Nato-Generalsekretär Jens Stoltenberg sagte dem US-Sender CNN, eine solche "Brutalität gegen Zivilisten" sei in Europa seit Jahrzehnten nicht mehr gesehen worden. UN-Generalsekretär António Guterres reagierte "zutiefst schockiert" auf die "Bilder von getöteten Zivilisten in Butscha" und forderte eine "unabhängige Untersuchung". Nach Einschätzung des UN-Menschenrechtsbüros in Genf werfen die bisherigen Erkenntnisse "eindeutig ernsthafte und beunruhigende Fragen über mögliche Kriegsverbrechen und schwerwiegende Verletzungen des humanitären Völkerrechts auf".
Moskau dementierte die Tötung von Zivilisten durch russische Soldaten in Butscha.
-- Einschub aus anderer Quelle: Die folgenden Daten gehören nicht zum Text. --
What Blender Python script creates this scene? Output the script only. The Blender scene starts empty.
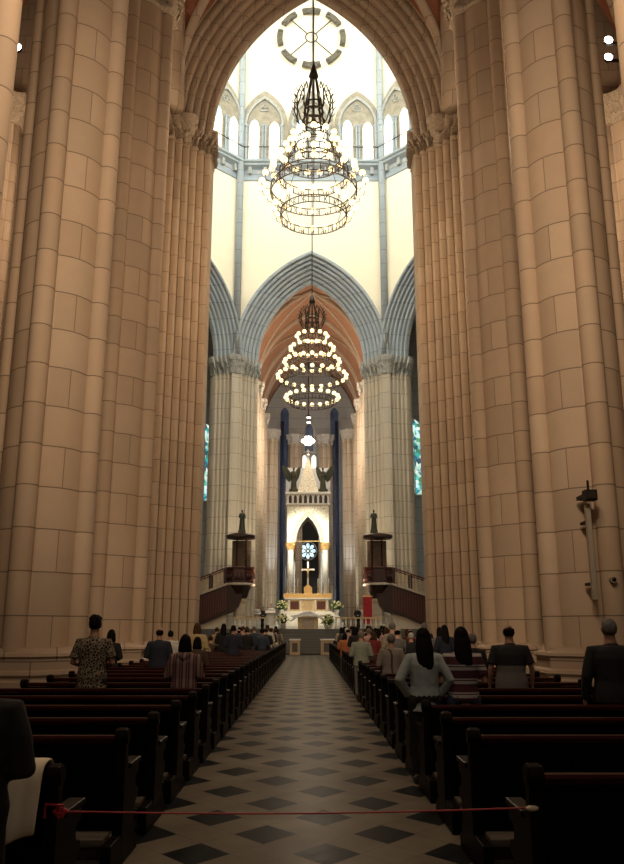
import bpy, bmesh, math, random
from mathutils import Vector, Matrix
random.seed(7)
PI=math.pi
S=bpy.context.scene
COL=S.collection
CAMX,CAMH=-0.15,1.55
F=800.0; TH=math.atan(198/F); VPX=309.0
def at(u,v,Y):
    "photo point -> world point at distance Y"
    dv=(432-v)/F; den=math.cos(TH)-dv*math.sin(TH)
    return (CAMX+(u-VPX)/F/den*Y, Y, CAMH+Y*(math.sin(TH)+dv*math.cos(TH))/den)
# ---------------------------------------------------------------- tagging
def tag(o,label=None,cat=None,group=None,kind=None):
    if label: o['label']=label
    if cat: o['category']=cat
    if group: o['group']=group
    if kind: o['kind']=kind
    return o
def empty(name,loc=(0,0,0),rz=0,label=None,cat=None,group=None):
    o=bpy.data.objects.new(name,None); COL.objects.link(o)
    o.empty_display_size=.1
    o.location=loc; o.rotation_euler=(0,0,rz)
    return tag(o,label,cat,group)
def copy_tree(o,parent=None):
    c=o.copy(); COL.objects.link(c); c.parent=parent
    for ch in list(o.children): copy_tree(ch,c)
    return c
# ---------------------------------------------------------------- mesh building
class MB:
    def __init__(s): s.v=[]; s.f=[]
    def add(s,vs,fs):
        n=len(s.v); s.v+=[tuple(p) for p in vs]; s.f+=[tuple(i+n for i in f) for f in fs]; return s
    def box(s,x0,x1,y0,y1,z0,z1):
        return s.add([(x0,y0,z0),(x1,y0,z0),(x1,y1,z0),(x0,y1,z0),(x0,y0,z1),(x1,y0,z1),(x1,y1,z1),(x0,y1,z1)],
          [(0,3,2,1),(4,5,6,7),(0,1,5,4),(1,2,6,5),(2,3,7,6),(3,0,4,7)])
    def tube(s,pts,rad,n=10,caps=True,up=None):
        pts=[Vector(p) for p in pts]; m=len(pts)
        if not isinstance(rad,(list,tuple)): rad=[rad]*m
        rings=[]; ref=Vector(up) if up else None
        for i,p in enumerate(pts):
            t=(pts[min(i+1,m-1)]-pts[max(i-1,0)])
            if t.length<1e-9: t=Vector((0,0,1))
            t.normalize()
            if ref is None:
                ref=Vector((1,0,0)) if abs(t.x)<.9 else Vector((0,1,0))
            a=(ref-t*ref.dot(t))
            if a.length<1e-6: a=t.orthogonal()
            a.normalize(); b=t.cross(a)
            ref=a if up is None else ref
            r=rad[i]; ra,rb=(r if isinstance(r,(tuple,list)) else (r,r))
            rings.append([p+a*ra*math.cos(2*PI*k/n)+b*rb*math.sin(2*PI*k/n) for k in range(n)])
        vs=[q for r in rings for q in r]; fs=[]
        for i in range(m-1):
            for k in range(n):
                fs.append((i*n+k,i*n+(k+1)%n,(i+1)*n+(k+1)%n,(i+1)*n+k))
        if caps: fs.append(tuple(range(n-1,-1,-1))); fs.append(tuple((m-1)*n+k for k in range(n)))
        return s.add(vs,fs)
    def lathe(s,prof,n=16,c=(0,0,0),a0=0,caps=True):
        vs=[(c[0]+r*math.cos(a0+2*PI*k/n),c[1]+r*math.sin(a0+2*PI*k/n),c[2]+z) for r,z in prof for k in range(n)]
        fs=[(i*n+k,i*n+(k+1)%n,(i+1)*n+(k+1)%n,(i+1)*n+k) for i in range(len(prof)-1) for k in range(n)]
        if caps: fs.append(tuple(range(n-1,-1,-1))); fs.append(tuple((len(prof)-1)*n+k for k in range(n)))
        return s.add(vs,fs)
    def ball(s,c,r,nu=12,nv=8):
        rx,ry,rz=r if isinstance(r,(tuple,list)) else (r,r,r)
        vs=[(c[0],c[1],c[2]-rz)]
        for j in range(1,nv):
            a=-PI/2+PI*j/nv
            for k in range(nu):
                b=2*PI*k/nu; vs.append((c[0]+rx*math.cos(a)*math.cos(b),c[1]+ry*math.cos(a)*math.sin(b),c[2]+rz*math.sin(a)))
        vs.append((c[0],c[1],c[2]+rz)); T=len(vs)-1; fs=[]
        for k in range(nu): fs.append((0,1+(k+1)%nu,1+k)); fs.append((T,T-nu+k,T-nu+(k+1)%nu))
        for j in range(nv-2):
            for k in range(nu): fs.append((1+j*nu+k,1+j*nu+(k+1)%nu,1+(j+1)*nu+(k+1)%nu,1+(j+1)*nu+k))
        return s.add(vs,fs)
    def prism(s,poly,f0,f1):
        "poly: 2d points; f0/f1 map (a,b)->3d for both ends"
        n=len(poly); vs=[f0(a,b) for a,b in poly]+[f1(a,b) for a,b in poly]
        return s.add(vs,[tuple(range(n-1,-1,-1)),tuple(range(n,2*n))]+[(i,(i+1)%n,n+(i+1)%n,n+i) for i in range(n)])
    def strip(s,rows,closed=False):
        n=len(rows[0]); vs=[p for r in rows for p in r]; fs=[]
        for i in range(len(rows)-1):
            for k in range(n if closed else n-1): fs.append((i*n+k,i*n+(k+1)%n,(i+1)*n+(k+1)%n,(i+1)*n+k))
        return s.add(vs,fs)
    def xf(s,M):
        s.v=[tuple(M@Vector(p)) for p in s.v]; return s
    def mesh(s,name,mat,smooth=False):
        me=bpy.data.meshes.new(name); me.from_pydata(s.v,[],s.f); me.validate()
        bm=bmesh.new(); bm.from_mesh(me); bmesh.ops.recalc_face_normals(bm,faces=bm.faces); bm.to_mesh(me); bm.free()
        if mat: me.materials.append(mat)
        if smooth: me.polygons.foreach_set('use_smooth',[True]*len(me.polygons))
        return me
    def build(s,name,mat,parent=None,smooth=False,bevel=0,auto=None):
        o=bpy.data.objects.new(name,s.mesh(name,mat,smooth or bool(auto))); COL.objects.link(o)
        if auto: o.data.set_sharp_from_angle(angle=math.radians(auto))
        if parent: o.parent=parent
        if bevel:
            b=o.modifiers.new('bevel','BEVEL'); b.width=bevel; b.segments=2; b.limit_method='ANGLE'
        return o
def struct(o): o['kind']='structure'; return o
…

Das russische Verteidigungsministerium bezeichnete die Fotos und Videos von Leichen in den Straßen von Butscha als "eine weitere Produktion des Kiewer Regimes für die westlichen Medien".
Der ukrainische Außenminister Dmytro Kuleba sprach hingegen von einem "absichtlichen Massaker" der russischen Armee in Butscha und forderte von der Gruppe sieben wichtiger Industriestaaten (G7) "neue verheerende" Sanktionen gegen Russland.
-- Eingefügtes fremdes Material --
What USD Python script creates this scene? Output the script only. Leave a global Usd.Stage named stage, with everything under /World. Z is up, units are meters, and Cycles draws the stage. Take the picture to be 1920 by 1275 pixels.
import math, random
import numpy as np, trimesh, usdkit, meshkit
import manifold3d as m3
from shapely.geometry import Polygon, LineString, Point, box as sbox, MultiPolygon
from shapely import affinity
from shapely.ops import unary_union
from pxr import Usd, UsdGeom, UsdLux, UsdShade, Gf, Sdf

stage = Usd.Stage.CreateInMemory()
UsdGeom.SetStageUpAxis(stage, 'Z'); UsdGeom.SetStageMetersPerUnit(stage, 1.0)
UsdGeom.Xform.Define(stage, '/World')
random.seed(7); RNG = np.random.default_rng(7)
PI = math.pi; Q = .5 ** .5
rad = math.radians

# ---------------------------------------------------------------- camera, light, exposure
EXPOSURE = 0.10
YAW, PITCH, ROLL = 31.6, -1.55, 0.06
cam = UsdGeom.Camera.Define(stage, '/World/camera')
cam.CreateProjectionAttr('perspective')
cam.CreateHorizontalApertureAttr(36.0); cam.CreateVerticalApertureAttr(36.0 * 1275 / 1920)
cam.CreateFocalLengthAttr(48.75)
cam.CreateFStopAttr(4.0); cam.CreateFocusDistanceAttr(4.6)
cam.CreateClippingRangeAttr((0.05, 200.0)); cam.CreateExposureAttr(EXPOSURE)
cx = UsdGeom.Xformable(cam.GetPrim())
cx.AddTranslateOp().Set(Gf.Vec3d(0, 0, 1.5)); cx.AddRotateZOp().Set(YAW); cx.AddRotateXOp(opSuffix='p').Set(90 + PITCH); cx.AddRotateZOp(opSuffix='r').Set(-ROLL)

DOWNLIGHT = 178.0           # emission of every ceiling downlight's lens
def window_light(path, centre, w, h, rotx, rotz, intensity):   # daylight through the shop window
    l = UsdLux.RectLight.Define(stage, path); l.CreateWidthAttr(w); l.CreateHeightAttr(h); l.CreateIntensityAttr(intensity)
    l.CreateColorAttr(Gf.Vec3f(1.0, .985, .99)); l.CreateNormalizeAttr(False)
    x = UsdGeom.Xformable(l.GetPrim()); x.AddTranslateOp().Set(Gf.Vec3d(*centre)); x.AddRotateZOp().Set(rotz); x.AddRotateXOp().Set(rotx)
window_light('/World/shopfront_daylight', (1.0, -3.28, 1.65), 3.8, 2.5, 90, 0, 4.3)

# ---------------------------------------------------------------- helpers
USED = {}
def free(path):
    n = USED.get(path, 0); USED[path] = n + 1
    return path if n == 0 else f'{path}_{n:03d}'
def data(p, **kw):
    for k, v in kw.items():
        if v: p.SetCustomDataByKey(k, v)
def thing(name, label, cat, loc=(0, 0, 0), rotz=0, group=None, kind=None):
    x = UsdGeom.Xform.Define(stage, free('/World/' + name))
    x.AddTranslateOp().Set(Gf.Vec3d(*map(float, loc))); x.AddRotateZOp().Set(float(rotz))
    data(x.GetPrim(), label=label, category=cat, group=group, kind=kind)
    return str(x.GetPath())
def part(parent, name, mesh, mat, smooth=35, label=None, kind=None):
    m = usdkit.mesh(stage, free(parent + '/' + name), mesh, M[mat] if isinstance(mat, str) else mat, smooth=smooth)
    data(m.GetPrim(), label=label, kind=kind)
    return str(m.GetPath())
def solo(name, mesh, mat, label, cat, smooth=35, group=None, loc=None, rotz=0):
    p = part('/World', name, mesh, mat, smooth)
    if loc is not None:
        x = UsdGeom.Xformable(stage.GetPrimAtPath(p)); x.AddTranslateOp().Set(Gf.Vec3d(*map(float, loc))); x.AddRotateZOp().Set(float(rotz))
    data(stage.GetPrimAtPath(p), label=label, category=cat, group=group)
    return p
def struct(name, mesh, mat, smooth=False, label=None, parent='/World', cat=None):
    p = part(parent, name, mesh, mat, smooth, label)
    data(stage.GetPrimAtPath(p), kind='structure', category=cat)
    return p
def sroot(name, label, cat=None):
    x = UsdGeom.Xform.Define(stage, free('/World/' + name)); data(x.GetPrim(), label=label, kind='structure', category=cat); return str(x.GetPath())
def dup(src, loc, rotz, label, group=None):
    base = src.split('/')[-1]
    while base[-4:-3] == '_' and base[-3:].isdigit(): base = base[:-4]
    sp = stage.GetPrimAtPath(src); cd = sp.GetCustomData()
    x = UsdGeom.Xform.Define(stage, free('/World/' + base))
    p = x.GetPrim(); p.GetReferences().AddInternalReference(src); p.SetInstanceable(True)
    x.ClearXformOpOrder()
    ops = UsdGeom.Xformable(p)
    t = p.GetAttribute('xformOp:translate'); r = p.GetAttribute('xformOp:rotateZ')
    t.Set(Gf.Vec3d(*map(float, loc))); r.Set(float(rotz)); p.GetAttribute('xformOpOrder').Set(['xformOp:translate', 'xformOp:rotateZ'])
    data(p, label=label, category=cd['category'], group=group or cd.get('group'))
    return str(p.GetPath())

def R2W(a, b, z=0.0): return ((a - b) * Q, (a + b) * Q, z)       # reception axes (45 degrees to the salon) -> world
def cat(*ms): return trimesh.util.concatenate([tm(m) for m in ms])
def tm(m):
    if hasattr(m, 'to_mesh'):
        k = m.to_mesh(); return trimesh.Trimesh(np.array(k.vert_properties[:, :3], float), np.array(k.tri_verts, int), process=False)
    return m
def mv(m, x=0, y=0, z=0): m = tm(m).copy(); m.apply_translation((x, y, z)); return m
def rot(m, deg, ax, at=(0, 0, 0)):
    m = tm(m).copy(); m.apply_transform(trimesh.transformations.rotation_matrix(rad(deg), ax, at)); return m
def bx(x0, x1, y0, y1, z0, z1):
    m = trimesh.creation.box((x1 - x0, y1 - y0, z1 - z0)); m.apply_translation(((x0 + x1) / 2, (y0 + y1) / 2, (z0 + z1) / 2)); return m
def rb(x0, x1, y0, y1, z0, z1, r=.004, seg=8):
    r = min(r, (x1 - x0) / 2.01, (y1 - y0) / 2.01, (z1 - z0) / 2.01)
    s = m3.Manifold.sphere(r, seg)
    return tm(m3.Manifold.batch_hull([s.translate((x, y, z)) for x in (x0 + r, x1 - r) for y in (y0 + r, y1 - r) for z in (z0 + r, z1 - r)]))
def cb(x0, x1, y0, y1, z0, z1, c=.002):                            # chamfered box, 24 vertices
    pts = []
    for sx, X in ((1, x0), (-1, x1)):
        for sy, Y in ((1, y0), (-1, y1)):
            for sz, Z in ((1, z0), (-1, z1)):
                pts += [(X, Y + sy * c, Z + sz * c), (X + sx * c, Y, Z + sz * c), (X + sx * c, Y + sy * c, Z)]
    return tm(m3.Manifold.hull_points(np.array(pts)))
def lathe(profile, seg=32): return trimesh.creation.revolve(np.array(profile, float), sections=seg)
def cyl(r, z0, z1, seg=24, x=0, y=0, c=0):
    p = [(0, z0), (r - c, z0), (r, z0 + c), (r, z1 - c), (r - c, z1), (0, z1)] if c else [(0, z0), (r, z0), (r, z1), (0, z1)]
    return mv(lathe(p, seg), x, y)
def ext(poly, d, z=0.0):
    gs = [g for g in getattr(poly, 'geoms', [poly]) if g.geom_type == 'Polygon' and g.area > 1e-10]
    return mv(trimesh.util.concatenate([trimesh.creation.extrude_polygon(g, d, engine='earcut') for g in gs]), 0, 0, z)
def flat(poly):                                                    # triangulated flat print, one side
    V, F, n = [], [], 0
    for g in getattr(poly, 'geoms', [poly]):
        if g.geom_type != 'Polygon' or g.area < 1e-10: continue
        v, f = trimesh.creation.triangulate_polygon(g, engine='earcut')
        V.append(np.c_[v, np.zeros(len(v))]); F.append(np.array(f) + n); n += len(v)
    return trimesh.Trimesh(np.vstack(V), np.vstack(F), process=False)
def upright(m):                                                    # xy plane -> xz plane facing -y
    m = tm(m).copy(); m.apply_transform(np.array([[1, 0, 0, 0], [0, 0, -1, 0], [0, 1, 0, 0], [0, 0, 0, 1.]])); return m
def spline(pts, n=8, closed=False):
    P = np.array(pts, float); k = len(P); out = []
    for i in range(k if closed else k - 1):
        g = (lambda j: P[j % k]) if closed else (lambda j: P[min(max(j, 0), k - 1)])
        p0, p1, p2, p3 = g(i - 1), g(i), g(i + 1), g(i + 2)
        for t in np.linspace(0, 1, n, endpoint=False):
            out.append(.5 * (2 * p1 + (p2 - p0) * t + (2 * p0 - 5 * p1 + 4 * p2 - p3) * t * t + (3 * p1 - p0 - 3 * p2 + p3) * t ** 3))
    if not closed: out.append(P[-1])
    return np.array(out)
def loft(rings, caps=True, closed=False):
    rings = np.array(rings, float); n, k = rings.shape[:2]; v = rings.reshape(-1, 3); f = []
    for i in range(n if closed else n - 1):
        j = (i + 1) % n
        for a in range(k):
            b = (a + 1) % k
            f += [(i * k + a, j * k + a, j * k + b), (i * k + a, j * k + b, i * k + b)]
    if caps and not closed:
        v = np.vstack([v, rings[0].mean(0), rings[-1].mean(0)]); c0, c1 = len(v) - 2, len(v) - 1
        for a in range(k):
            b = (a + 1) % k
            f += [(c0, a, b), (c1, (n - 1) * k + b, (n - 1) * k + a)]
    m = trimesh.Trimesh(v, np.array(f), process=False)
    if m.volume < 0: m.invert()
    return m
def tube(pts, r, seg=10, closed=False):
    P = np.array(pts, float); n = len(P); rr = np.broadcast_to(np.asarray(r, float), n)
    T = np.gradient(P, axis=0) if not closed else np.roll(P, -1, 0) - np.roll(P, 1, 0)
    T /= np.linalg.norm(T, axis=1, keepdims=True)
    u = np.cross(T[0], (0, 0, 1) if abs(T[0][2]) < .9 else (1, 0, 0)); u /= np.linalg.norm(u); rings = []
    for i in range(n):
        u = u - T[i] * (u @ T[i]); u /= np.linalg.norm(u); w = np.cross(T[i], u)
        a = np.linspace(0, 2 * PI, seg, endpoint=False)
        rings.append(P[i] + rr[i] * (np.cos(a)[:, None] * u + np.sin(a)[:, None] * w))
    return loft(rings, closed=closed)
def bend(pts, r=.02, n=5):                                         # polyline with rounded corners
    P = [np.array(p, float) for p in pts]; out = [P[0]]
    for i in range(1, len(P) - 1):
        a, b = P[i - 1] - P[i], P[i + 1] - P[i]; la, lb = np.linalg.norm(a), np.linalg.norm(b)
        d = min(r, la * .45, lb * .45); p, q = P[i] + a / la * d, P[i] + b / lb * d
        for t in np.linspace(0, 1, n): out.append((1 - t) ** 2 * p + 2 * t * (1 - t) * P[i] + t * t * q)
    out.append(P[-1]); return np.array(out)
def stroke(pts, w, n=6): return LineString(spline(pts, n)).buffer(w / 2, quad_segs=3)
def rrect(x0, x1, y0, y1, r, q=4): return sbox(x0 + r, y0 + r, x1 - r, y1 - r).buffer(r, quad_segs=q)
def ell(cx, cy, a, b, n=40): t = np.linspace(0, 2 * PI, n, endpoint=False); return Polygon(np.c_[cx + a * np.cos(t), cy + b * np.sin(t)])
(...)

Selenskyj warf Russland einen "Völkermord" in der Ukraine vor. "Wir haben mehr als hundert Nationalitäten. Hier geht es um die Zerstörung und Vernichtung all dieser Nationalitäten", sagte Selenskyj dem US-Sender CBS.
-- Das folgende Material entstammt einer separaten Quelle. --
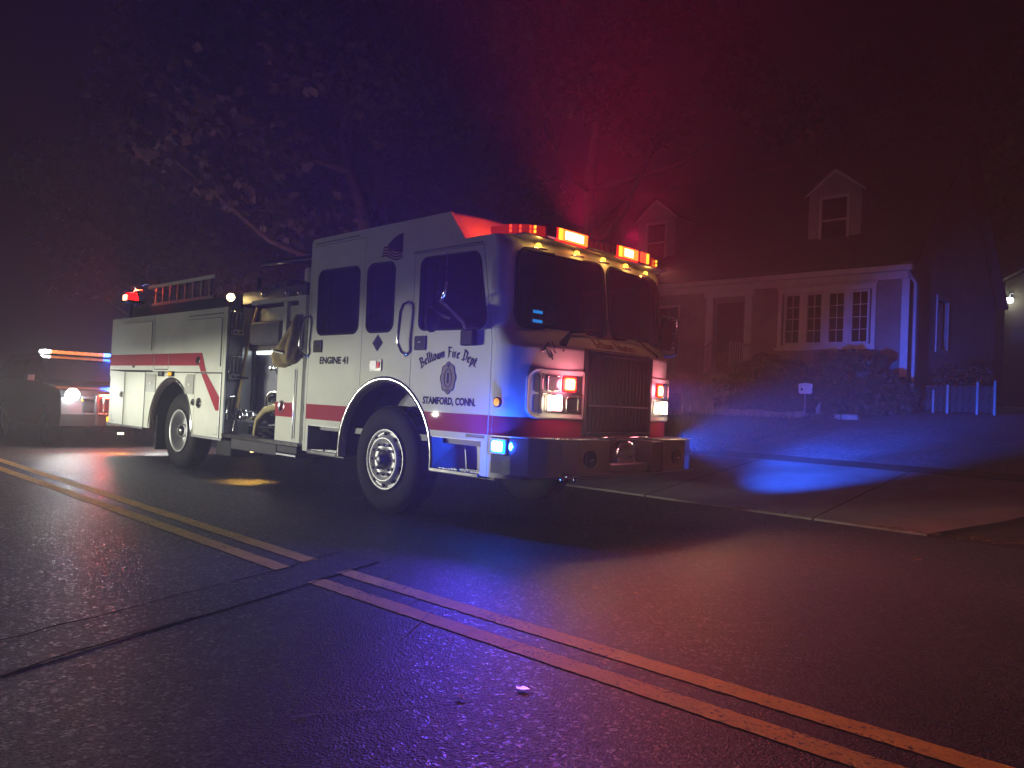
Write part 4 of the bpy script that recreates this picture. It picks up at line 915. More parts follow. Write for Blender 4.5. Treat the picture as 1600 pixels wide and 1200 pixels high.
# ------------------------------------------------------------------ pump module
PX0, PX1 = -10.0, -8.06
ff = MB().plate([(YR + .03, .60), (YR + .22, .60), (YR + .22, 2.30), (YR + .03, 2.30)], [], lambda a, b: (PX0 + .012, a, b), (-.01, 0, 0)).build('body_front_wall', M['steelgrey'], fe)
for z in (2.12, 1.52, .98):
    o = MB(); y0 = YR + .045
    o.tube([(PX0 + .03, y0, z - .10), (PX0 + .05, y0, z + .10), (PX0 + .05, y0 + .025, z + .12), (PX0 + .05, y0 + .135, z + .12), (PX0 + .05, y0 + .16, z + .10), (PX0 + .03, y0 + .16, z - .10)], .011, 6)
    for q in (.053, .107): o.tube([(PX0 + .04, y0 + q, z - .10), (PX0 + .05, y0 + q, z + .115)], .009, 6)
    o.box(PX0 + .014, PX0 + .07, y0 - .005, y0 + .165, z - .20, z - .11, .01); o = o.build('folding_step', M['chrome'], fe)
    for q in (.04, .12): MB().lathe([(0, .012), (.018, .008), (.02, 0)], (PX0 + .07, y0 + q, z - .155), (1, 0, 0), 10).build('step_spring', M['black'], o)
tpw = MB().box(PX0 + .002, PX0 + .02, YR + .22, YR + .37, .60, 1.95).box(PX0 + .002, PX0 + .02, YR + .22, YR + .37, 1.95, 2.32).build('tread_wall', M['alu'], fe)
tb = MB()
for i in range(26):
    for j in range(4):
        y = YR + .243 + j * .035; z = .64 + i * .064 + (.032 if j % 2 else 0); sg = 1 if (i + j) % 2 else -1
        tb.box(PX0 + .02, PX0 + .0245, y - .017, y + .017, z - .005, z + .005, 0, Matrix.Rotation(R(40 * sg), 3, 'X'), (PX0 + .02, y, z))
tag(tb.build('tread_pattern', M['alu'], tpw), kind='stuff')
MB().box(PX0 + .02, PX0 + .06, YR + .371, YR + .42, .60, 2.75).build('corner_column', M['darkmetal'], fe)
MB().box(PX0 + .01, PX1, YR + .0, YR + .45, .565, .60, .004).build('running_board', M['alu'], fe); MB().box(PX0 + .01, PX1, YR - .012, YR, .56, .606, .003).build('running_board_edge', M['chrome'], fe)
PY = YR + .43
pp = MB().box(PX0 + .09, PX1 - .02, PY, PY + .02, .60, 1.70).build('pump_panel', M['panelgrey'], fe)
MB().box(PX0 + .09, PX1 - .02, PY - .0, PY + .04, 1.705, 2.32).build('upper_panel', M['white'], fe)
MB().box(PX0 + .02, PX1 - .5, PY - .10, PY - .002, 1.735, 1.80, .004).build('light_hood', mat('brown_enamel', (.06, .035, .025), .5), fe)
MB().box(PX0 + .12, PX1 - .02, PY - .06, PY - .02, 1.685, 1.732, .006).build('strip_light', M['strip'], fe)
lamp('panel_glow', 'SPOT', (-9.15, PY - .11, 1.70), (.85, .95, 1), 1.6, fe, (-9.2, PY - .05, .8), 150, .8, .08)
lamp('panel_glow', 'SPOT', (-8.6, PY - .11, 1.70), (.85, .95, 1), 1.6, fe, (-8.7, PY - .05, .8), 150, .8, .08)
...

Die ukrainische Regierung wertete den russischen Rückzug aus dem Großraum Kiew und der weiter nördlich gelegenen Region Tschernihiw als Beleg für einen Strategiewechsel: Moskau wolle sich stärker darauf konzentrieren, eroberte Gebiete im Süden und Osten der Ukraine zu halten.
Die russische Armee flog am Sonntag einen Luftangriff auf ein Industriegebiet nahe der südukrainischen Hafenstadt Odessa. Selenskyj erwartet auch "mächtige Angriffe" im Osten, vor allem auf das belagerte Mariupol. Die strategisch wichtige Stadt am Asowschen Meer steht seit Wochen unter massivem Beschuss der russischen Streitkräfte. Etwa 160.000 Zivilisten sollen in der weitgehend zerstörten Stadt festsitzen. Die humanitäre Situation ist katastrophal.
Auch in Kramatorsk in der Ostukraine wuchs die Furcht vor einer russischen Offensive. Am Sonntag flohen hunderte Menschen aus der nördlich von Donezk gelegenen Stadt.
Seit Beginn des Kriegs am 24. Februar wurden nach ukrainischen Angaben bereits 20.000 Menschen getötet. Fast 4,2 Millionen Menschen flohen außer Landes, wie die UNO mitteilte. Nach Angaben Kiews kehrten aber mehr als 500.000 Ukrainer inzwischen wieder in ihre Heimat zurück.